There’s something jarring about watching world leaders invoke God’s name to justify dropping bombs. It happened again this week when Pope Leo XIV stood before tens of thousands in St. Peter’s Square and essentially called out the hypocrisy of it all.
On Palm Sunday, the newly elected pontiff didn’t mince words. “Jesus, King of Peace, who rejects war, whom no one can use to justify war,” he declared. Pretty clear messaging. You can’t cherry-pick scripture to make the Almighty seem like he’s cool with military campaigns.
The timing feels almost too perfect. The U.S.-Israeli war on Iran is already a month in. Russia’s still grinding away in Ukraine. And on both sides, religious leaders are working overtime to convince their flocks that God’s totally down with all this. U.S. Defense Secretary Pete Hegseth has been framing this as a Christian nation versus its enemies. Meanwhile, the Russian Orthodox Church is calling their invasion a “holy war” against Western decadence.
When Faith Becomes a Weapon
Here’s what gets under your skin about all this. Religion, when wielded as a tool for warfare, stops being about faith and starts being about power. It’s the oldest trick in the playbook, really. You wrap your geopolitical ambitions in divine language and suddenly regular people feel obligated to support your cause.

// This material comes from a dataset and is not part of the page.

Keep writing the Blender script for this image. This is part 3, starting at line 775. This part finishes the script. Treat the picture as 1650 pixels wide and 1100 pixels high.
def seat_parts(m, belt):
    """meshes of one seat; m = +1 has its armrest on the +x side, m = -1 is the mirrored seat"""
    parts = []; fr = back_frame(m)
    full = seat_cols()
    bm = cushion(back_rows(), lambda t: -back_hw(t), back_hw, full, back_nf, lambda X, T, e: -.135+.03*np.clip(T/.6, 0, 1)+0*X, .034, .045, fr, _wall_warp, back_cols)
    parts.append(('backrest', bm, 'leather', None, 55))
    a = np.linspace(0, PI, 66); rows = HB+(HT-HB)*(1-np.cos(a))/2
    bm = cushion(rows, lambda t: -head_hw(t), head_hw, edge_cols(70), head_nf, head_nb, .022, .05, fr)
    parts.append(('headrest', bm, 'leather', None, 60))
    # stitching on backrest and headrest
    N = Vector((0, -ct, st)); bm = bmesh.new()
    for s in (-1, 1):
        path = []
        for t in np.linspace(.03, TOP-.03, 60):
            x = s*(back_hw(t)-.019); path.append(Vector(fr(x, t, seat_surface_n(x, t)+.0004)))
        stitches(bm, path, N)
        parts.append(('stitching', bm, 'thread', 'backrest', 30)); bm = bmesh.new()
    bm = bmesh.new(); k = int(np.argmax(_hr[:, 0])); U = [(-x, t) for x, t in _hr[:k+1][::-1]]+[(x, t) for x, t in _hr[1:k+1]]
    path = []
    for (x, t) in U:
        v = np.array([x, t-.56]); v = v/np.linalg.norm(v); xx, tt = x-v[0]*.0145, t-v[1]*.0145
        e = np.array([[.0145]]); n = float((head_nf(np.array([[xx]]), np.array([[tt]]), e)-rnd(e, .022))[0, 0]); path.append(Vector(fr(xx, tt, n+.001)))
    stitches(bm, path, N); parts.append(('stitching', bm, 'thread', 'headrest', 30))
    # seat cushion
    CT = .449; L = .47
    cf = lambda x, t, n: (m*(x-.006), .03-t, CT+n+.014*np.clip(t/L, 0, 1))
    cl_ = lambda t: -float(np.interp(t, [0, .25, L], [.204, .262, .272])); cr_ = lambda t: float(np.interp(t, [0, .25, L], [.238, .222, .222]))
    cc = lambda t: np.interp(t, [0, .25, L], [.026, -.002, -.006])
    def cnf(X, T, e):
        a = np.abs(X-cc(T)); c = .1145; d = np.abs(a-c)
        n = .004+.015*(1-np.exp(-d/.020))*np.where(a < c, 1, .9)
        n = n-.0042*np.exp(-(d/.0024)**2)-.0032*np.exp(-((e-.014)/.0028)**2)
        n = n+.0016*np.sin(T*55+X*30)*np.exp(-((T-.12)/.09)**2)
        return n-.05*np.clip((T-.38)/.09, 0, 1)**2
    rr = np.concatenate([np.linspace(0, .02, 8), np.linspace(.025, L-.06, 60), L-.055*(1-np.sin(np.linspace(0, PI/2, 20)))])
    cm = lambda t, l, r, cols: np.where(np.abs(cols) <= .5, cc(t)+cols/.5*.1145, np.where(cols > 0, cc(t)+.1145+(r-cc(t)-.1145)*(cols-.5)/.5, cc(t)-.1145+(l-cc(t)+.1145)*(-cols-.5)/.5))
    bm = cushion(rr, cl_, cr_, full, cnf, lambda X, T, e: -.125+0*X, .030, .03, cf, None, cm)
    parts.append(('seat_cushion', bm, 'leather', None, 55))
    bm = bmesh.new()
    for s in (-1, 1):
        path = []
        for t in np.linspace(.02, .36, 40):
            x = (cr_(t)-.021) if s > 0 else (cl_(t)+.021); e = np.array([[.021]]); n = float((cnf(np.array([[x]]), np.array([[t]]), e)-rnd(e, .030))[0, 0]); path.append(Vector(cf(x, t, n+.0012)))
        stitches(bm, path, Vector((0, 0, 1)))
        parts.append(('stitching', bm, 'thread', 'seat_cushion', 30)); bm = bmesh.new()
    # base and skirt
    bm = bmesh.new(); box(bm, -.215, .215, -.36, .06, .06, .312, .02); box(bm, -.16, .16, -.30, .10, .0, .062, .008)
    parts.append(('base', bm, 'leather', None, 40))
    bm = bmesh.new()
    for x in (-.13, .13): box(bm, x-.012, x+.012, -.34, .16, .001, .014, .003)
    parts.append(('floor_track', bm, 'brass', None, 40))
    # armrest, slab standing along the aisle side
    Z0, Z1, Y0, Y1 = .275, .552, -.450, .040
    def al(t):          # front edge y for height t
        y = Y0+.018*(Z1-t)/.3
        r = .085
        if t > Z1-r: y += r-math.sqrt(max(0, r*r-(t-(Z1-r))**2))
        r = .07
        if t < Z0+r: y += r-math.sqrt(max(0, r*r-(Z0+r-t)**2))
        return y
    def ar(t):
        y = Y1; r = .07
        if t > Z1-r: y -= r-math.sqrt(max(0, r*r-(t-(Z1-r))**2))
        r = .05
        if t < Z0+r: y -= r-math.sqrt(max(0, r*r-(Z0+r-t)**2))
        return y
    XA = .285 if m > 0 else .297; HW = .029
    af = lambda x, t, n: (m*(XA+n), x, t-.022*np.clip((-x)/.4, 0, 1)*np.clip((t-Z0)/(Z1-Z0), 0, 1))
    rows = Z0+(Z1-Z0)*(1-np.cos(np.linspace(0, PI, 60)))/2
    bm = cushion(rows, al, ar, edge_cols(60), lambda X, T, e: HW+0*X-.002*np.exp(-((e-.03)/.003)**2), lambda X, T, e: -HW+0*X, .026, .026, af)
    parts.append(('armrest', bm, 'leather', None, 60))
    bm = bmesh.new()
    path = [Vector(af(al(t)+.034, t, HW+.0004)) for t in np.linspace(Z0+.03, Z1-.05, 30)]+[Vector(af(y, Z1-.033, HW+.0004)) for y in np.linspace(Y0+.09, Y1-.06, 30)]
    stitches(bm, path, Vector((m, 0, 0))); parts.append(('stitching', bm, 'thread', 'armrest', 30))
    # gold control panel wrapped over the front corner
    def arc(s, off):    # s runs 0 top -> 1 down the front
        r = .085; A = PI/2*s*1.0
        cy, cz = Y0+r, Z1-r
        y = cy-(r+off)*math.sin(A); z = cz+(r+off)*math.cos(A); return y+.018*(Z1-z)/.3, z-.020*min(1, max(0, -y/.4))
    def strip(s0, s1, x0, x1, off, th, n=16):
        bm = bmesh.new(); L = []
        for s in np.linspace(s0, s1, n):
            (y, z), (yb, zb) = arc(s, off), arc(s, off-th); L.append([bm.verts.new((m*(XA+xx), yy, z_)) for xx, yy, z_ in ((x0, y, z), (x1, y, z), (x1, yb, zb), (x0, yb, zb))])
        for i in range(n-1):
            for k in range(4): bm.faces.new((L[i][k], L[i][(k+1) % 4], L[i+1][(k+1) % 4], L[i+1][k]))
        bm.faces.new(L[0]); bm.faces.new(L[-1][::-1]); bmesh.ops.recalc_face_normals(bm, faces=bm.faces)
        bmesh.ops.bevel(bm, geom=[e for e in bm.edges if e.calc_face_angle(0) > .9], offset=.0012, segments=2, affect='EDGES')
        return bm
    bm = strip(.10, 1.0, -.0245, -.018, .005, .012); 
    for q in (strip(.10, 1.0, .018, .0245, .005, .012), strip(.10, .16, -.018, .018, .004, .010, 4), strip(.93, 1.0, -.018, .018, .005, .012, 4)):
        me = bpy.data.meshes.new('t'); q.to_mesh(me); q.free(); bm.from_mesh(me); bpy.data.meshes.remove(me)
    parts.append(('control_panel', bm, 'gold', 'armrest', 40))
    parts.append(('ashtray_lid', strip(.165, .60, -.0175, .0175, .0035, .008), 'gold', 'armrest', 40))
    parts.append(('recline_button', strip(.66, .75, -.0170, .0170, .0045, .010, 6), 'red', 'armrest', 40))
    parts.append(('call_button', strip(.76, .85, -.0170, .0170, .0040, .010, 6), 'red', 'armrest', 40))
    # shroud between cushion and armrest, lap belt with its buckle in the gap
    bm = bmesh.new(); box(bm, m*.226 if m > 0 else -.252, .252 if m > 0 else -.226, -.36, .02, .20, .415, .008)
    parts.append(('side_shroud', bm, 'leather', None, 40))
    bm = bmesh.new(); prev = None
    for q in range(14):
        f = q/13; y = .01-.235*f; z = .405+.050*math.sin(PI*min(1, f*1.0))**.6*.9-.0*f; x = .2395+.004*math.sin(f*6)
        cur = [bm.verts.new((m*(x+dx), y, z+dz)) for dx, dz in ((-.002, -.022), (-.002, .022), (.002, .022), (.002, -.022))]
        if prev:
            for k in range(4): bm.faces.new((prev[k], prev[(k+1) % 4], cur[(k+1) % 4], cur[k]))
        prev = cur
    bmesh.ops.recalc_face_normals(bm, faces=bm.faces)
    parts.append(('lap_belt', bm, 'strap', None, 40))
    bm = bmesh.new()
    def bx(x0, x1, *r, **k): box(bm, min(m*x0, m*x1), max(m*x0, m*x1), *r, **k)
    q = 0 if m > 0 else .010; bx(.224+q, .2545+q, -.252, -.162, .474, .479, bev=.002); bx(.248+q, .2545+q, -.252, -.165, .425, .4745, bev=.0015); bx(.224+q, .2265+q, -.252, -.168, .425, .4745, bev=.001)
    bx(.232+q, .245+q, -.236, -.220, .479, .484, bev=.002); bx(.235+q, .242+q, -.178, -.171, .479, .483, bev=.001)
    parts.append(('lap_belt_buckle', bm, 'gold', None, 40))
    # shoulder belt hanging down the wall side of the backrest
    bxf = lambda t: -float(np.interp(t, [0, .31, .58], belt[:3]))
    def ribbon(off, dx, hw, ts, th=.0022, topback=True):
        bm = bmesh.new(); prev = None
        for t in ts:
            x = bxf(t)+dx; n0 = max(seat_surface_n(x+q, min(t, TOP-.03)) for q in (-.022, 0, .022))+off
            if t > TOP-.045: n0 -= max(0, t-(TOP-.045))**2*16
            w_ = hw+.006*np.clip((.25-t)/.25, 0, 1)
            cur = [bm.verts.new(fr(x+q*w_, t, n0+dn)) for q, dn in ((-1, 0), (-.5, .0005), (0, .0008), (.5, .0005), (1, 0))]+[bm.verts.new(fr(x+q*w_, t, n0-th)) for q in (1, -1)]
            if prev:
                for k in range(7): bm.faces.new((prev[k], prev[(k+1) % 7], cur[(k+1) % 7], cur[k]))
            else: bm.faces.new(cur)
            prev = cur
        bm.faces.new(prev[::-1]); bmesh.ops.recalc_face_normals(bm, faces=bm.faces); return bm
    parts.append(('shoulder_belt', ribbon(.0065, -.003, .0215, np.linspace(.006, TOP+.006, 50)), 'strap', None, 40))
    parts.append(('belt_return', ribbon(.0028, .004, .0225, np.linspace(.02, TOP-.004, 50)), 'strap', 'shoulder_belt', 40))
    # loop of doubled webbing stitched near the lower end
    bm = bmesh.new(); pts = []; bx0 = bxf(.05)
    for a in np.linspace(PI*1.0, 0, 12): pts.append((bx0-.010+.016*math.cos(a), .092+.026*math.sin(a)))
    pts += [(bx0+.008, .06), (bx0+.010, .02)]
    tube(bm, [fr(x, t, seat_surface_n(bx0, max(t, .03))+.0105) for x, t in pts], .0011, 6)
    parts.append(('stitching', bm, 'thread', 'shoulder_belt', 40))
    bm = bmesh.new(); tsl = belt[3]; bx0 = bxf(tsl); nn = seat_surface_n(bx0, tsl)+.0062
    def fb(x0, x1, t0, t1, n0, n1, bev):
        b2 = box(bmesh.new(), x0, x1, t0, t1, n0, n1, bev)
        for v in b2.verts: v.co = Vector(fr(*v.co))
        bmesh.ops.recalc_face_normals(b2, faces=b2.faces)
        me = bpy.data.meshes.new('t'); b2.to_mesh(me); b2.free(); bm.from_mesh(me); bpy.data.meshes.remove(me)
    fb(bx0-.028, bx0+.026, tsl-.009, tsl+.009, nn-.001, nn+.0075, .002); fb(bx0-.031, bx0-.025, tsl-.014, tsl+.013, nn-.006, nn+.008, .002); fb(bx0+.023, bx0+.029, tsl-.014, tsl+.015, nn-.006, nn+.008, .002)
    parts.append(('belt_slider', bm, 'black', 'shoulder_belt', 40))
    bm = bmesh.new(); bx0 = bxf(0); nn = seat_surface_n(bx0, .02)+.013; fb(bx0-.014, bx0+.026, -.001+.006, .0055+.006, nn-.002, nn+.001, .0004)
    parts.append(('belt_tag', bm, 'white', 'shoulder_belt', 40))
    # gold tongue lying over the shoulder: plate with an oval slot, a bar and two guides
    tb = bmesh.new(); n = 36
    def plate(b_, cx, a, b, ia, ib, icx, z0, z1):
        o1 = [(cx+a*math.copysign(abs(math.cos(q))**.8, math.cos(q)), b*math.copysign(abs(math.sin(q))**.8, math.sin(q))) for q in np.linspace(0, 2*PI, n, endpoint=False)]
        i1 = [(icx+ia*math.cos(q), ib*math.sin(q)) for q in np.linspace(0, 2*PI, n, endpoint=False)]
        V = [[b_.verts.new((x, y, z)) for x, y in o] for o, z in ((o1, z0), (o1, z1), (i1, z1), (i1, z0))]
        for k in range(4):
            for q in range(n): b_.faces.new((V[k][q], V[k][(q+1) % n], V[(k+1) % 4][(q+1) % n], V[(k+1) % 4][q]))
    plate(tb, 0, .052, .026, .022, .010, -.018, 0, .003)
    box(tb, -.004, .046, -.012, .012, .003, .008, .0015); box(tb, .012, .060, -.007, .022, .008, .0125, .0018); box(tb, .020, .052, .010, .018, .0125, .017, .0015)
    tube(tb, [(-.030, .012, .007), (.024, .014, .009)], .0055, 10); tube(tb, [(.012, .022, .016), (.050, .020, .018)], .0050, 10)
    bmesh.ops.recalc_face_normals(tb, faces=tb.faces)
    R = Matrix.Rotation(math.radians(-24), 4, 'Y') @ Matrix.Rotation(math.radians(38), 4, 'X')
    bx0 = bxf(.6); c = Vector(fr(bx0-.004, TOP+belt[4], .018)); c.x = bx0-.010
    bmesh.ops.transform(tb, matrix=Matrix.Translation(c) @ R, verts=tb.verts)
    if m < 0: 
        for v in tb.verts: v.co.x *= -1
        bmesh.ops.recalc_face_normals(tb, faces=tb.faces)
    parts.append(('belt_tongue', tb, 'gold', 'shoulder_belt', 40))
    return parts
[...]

Leo’s message cuts through that noise. He’s saying the church won’t be a cheerleader for violence, no matter how it’s dressed up in religious language. It’s almost radical in how straightforward it is.
But the Pope isn’t just making abstract theological points. He’s talking about real human suffering. Christians in the Middle East are caught in the crossfire, unable to even celebrate their holiest week properly. Church leaders were literally prevented from entering the Church of the Holy Sepulchre in Jerusalem during Palm Sunday, the first time in centuries that’s happened.
A Pope Finding His Voice
Leo is only months into his papacy, but he’s already signaling a different approach than his predecessor might have taken. Francis spent 12 years trying to push the church toward the margins, toward the suffering. Leo seems intent on using the papal pulpit as a voice against the religious justifications that enable that suffering in the first place.
His plans for Holy Week reflect this too. While Francis revolutionized the tradition by washing the feet of prisoners, refugees, and people of different faiths, Leo is returning the ritual to St. John Lateran. It’s a shift back toward tradition, but it doesn’t mean he’s abandoning the core message of service and humility.
On Good Friday, Leo will lead the procession at Rome’s Colosseum, commemorating Christ’s Passion. Then comes Easter Sunday, the resurrection celebration. These aren’t just ceremonial moments for Catholic calendars. They’re moments when billions of people around the world are paying attention to what the church has to say about suffering, redemption, and peace.
The question hanging in the air is whether anyone’s actually listening. Will defense officials reconsider their rhetoric? Will religious leaders in Russia think twice before blessing military operations? Probably not. But at least there’s now a major religious voice on the global stage explicitly saying that God and war don’t belong in the same sentence.
Maybe that matters. Or maybe we’ll keep watching religious language get twisted to justify whatever violence seems convenient at the moment.